- **Problem to solve**:
Return the lines from the one that contains "Model this scene" through the one that contains "rot, smooth, attrs)", both included, exactly as written and with nothing added.

___ Stored data

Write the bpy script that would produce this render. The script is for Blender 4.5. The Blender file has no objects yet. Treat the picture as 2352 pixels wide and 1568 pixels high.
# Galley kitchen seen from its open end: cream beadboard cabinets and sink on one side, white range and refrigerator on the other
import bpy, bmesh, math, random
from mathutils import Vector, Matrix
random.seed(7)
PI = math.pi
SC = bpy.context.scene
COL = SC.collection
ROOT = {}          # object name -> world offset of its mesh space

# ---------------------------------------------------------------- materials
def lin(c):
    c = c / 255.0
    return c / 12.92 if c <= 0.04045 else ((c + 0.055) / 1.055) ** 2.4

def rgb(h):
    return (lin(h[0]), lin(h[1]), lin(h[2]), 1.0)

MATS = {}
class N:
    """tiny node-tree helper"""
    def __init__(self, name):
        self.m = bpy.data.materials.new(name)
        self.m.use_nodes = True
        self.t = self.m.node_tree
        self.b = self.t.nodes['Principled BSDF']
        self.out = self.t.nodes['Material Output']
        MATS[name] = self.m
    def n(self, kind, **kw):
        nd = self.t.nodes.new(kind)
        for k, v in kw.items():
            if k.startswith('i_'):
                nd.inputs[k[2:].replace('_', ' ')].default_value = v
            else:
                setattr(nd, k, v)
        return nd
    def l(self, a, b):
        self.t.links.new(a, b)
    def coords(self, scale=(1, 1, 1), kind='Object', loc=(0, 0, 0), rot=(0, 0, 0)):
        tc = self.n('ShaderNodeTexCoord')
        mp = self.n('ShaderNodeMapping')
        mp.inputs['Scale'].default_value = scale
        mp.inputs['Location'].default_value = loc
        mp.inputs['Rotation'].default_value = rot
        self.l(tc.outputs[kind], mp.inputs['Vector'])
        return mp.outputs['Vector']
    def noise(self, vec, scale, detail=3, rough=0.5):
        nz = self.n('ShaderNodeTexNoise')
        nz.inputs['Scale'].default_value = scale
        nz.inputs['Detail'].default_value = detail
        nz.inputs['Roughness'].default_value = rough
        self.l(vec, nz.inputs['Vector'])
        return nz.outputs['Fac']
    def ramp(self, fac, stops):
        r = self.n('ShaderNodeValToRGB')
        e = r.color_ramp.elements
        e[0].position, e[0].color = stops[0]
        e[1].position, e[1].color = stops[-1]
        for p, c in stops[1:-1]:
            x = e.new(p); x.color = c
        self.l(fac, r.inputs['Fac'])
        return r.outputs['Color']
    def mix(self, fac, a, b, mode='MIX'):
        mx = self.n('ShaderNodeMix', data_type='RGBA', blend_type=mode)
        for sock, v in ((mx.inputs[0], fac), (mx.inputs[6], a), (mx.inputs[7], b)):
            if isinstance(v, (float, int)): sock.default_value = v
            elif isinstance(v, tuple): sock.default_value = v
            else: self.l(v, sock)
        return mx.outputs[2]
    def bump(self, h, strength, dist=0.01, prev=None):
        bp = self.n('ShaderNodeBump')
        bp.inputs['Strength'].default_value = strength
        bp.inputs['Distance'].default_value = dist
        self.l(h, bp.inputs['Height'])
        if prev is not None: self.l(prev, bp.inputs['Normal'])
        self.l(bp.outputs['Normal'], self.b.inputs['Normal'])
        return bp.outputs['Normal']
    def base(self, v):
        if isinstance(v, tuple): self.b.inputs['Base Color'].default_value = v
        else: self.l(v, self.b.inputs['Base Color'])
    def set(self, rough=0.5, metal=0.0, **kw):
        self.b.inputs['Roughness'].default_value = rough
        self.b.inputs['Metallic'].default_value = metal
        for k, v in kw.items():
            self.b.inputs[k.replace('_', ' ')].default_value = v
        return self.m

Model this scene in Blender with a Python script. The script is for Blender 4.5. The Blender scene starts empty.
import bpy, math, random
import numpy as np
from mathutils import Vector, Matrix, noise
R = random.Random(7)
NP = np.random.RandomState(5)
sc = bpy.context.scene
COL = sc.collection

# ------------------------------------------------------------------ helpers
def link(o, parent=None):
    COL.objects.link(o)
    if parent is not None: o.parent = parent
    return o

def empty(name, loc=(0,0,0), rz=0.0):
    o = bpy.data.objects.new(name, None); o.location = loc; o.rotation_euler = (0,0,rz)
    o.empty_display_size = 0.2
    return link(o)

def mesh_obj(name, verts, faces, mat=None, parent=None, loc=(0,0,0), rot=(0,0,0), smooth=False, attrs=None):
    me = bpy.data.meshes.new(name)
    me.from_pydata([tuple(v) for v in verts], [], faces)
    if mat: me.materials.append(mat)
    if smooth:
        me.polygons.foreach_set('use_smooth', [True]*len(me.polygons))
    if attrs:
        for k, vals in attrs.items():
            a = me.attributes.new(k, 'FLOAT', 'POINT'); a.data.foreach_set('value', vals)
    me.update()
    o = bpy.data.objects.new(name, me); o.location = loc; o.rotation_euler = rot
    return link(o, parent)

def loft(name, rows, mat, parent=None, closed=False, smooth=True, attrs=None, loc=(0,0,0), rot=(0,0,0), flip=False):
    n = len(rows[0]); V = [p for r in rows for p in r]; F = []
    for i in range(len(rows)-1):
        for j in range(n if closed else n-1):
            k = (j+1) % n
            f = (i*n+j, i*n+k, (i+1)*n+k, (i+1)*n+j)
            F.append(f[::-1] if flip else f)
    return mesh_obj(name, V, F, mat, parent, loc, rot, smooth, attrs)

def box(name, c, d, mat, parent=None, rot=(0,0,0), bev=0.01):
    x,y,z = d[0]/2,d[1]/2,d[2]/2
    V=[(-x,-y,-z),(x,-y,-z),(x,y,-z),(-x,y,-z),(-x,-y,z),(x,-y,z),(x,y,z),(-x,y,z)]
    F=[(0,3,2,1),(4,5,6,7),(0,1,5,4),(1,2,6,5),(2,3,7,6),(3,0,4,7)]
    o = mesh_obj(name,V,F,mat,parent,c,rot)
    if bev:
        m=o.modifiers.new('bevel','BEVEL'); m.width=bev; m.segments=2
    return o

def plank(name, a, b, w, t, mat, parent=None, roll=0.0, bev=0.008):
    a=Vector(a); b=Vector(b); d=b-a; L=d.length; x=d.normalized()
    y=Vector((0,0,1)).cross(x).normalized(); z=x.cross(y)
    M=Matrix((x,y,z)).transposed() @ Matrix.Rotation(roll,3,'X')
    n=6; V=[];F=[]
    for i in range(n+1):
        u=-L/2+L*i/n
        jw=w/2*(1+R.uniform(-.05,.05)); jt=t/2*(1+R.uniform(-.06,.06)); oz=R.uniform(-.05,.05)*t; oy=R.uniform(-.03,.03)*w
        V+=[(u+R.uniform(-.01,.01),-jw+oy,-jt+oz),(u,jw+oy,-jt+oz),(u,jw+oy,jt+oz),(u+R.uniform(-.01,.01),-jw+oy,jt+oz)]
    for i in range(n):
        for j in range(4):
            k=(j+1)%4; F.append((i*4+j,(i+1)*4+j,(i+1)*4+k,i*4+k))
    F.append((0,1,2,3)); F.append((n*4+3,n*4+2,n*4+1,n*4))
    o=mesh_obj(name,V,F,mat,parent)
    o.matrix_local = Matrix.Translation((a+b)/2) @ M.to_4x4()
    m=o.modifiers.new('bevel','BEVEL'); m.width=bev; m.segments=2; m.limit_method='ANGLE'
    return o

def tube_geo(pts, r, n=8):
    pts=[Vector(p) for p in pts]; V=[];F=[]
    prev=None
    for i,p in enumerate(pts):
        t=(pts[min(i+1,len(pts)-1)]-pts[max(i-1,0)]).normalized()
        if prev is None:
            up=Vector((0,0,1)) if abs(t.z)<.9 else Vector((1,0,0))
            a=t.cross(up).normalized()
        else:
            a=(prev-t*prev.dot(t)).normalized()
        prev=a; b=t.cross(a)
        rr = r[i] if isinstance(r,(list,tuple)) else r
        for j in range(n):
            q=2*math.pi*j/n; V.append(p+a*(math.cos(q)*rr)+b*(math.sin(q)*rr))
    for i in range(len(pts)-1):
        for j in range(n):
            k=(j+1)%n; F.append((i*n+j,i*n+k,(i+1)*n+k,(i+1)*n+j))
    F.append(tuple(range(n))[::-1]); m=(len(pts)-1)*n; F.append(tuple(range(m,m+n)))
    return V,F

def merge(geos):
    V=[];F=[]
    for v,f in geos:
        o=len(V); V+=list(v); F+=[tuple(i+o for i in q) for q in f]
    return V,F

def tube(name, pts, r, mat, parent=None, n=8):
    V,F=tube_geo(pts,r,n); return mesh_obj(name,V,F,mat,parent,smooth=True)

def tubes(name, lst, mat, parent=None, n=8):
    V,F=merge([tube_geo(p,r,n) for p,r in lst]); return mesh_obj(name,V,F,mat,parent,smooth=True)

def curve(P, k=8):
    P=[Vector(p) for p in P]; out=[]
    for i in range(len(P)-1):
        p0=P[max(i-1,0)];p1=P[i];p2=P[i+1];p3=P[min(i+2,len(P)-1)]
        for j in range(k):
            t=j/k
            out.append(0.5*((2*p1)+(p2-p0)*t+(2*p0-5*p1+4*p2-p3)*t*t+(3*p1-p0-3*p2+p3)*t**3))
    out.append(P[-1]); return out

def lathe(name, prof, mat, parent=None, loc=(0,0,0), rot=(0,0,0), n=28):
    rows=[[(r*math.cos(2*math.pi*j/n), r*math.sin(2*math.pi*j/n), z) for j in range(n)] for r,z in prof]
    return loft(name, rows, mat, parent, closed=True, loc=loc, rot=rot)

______

- **Response below**:
Model this scene in Blender with a Python script. The script is for Blender 4.5. The Blender scene starts empty.
import bpy, math, random
import numpy as np
from mathutils import Vector, Matrix, noise
R = random.Random(7)
NP = np.random.RandomState(5)
sc = bpy.context.scene
COL = sc.collection

# ------------------------------------------------------------------ helpers
def link(o, parent=None):
    COL.objects.link(o)
    if parent is not None: o.parent = parent
    return o

def empty(name, loc=(0,0,0), rz=0.0):
    o = bpy.data.objects.new(name, None); o.location = loc; o.rotation_euler = (0,0,rz)
    o.empty_display_size = 0.2
    return link(o)

def mesh_obj(name, verts, faces, mat=None, parent=None, loc=(0,0,0), rot=(0,0,0), smooth=False, attrs=None):
    me = bpy.data.meshes.new(name)
    me.from_pydata([tuple(v) for v in verts], [], faces)
    if mat: me.materials.append(mat)
    if smooth:
        me.polygons.foreach_set('use_smooth', [True]*len(me.polygons))
    if attrs:
        for k, vals in attrs.items():
            a = me.attributes.new(k, 'FLOAT', 'POINT'); a.data.foreach_set('value', vals)
    me.update()
    o = bpy.data.objects.new(name, me); o.location = loc; o.rotation_euler = rot
    return link(o, parent)

def loft(name, rows, mat, parent=None, closed=False, smooth=True, attrs=None, loc=(0,0,0), rot=(0,0,0), flip=False):
    n = len(rows[0]); V = [p for r in rows for p in r]; F = []
    for i in range(len(rows)-1):
        for j in range(n if closed else n-1):
            k = (j+1) % n
            f = (i*n+j, i*n+k, (i+1)*n+k, (i+1)*n+j)
            F.append(f[::-1] if flip else f)
    return mesh_obj(name, V, F, mat, parent, loc, rot, smooth, attrs)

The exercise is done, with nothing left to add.